Es sind verschiedene Forschungsrichtungen der letzten Jahre, die Christopher Ely in seinem Buch miteinander verknüpft. Obwohl er den Begriff nicht explizit benutzt, sind seine Ideen doch deutlich ein Teil der Rekonstruktion verschiedener „mental mappings“ des russischen 19. Jahrhunderts. Auch die verschiedenen Konzeptionen einer Umwelt- und Naturgeschichte finden Eingang in seine Darstellung, und schließlich ist der Trend insbesondere der amerikanischen Russlandforschung zu erkennen, Literatur und Malerei als zentrale Quelle für Geschichtsschreibung zu nutzen. All diese Ansätze und Quellen verbindet Ely zu einer gelungenen Synthese und rekonstruiert damit ein weiteres Detail des Nationalismus russischer Prägung.
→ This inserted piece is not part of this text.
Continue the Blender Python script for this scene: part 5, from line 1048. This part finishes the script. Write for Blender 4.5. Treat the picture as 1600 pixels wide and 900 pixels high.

1 Dazu z.B. Roosevelt, Pricilla R., Life on the Russian Country Estate. A Social and Cultural History, New Haven 1995.
2 Wachtel, Andrew, The Battle for Childhood. Creation of a Russian Myth, Stanford 1990; Durkin, Andrew, Sergei Aksakov and the Russian Pastoral, New Brunswick 1983.